Gentrified Communities (dark green): Former middle and working-class neighborhoods that have firmly become well-to-do neighborhoods over the last 30 years or so.  Home to a substantial amount of Chicago's walkable urbanism inventory.  Transit supported and amenity rich.  After 10 or so years of transition, surpasses the metro average for all four factors.

Gentrifying Communities (light green): Historically similar to the adjacent gentrified communities, but part of a second or third wave of growth that emanated from the first group.  Almost as affluent and educated as the first group, and quickly catching up, but not quite there yet.  Communities in this group surpass the metro average in two or even three of the four factors.

Frontline Communities (yellow): Largely working-class neighborhoods that may be experiencing development pressure generated in the gentrified/gentrifying communities.  People in the above two areas may identify with communities here as places for authentic ethnic dining or shopping.  Less wealthy and with more minorities than the gentrified/gentrifying communities, but less than those on its outer flank.  In Chicago, at least, fear of the prospects of gentrification here may exceed reality.

Stable Prosperous Communities (gold): Middle-class neighborhoods that sprouted in the city at the advent of the suburban era and have changed little since.  Single-family home oriented and auto-oriented.  In Chicago, home to many city workers who must remain in the city due to residency requirements.  Rapidly growing older in its makeup.
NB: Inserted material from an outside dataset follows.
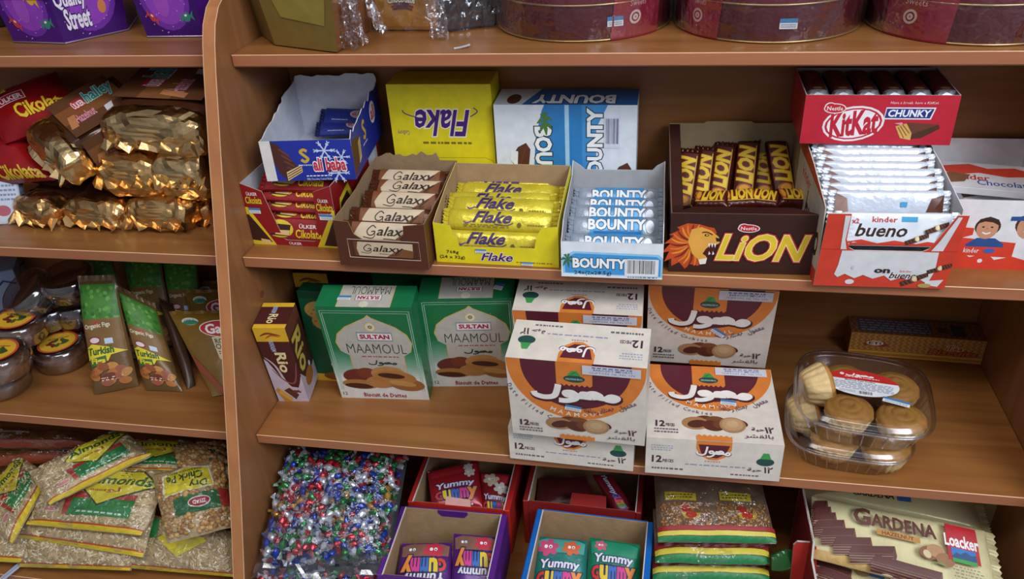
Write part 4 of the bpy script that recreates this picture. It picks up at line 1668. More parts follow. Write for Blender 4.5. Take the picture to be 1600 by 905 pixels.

Transitioning Communities (orange): Structurally similar to the stable prosperous communities, but more deeply impacted by one or two transitions.  Some are receiving a large influx of new minority residents, largely Latino.  Others are experiencing a huge outflow of middle-class families, largely African-American.  Those experiencing the Latino influx are becoming younger and less affluent; those experiencing the African-American outmigration are being hollowed out, leaving behind large numbers of older and younger less affluent residents.

Isolated Communities (brown): Impoverished areas of the city.  Middle-class white residents left here in the '50s and '60s, replaced by middle-class and working-class blacks who bore the brunt of job loss in the subsequent decades.  Plenty of walkable urbanism exists here, but demolition means it's fading away.

If you're feeling wonky, check out the table below to see how the different community types compare with each other:

Why note such community distinctions?  For me, largely because the transformation of our cities is far from complete, and hardly inclusive.  Much of the discussion around the rebound of cities over the last twenty years or so has been focused on perhaps three of the six community types I describe: the gentrified (because of their success), the gentrifying (because of their change), and the frontline (because of their anxiety).  Largely left out of the discussion are the stable prosperous communities that have "strong bones" but lack the look and feel that many younger types seek, the transitioning communities that remain in a perpetual state of flux, and the isolated communities that are disconnected and disenfranchised.  In Chicago's case, the latter three community types make up 55 percent of the total population, 55 percent of the city's minority population, and live in 47 percent of the households.

In coming days and weeks, we'll look at how other cities compare in their composition, most likely through use of data at the zip code level.  In the process we may develop a better understanding of gentrification as a process, and how it spreads across the urban landscape.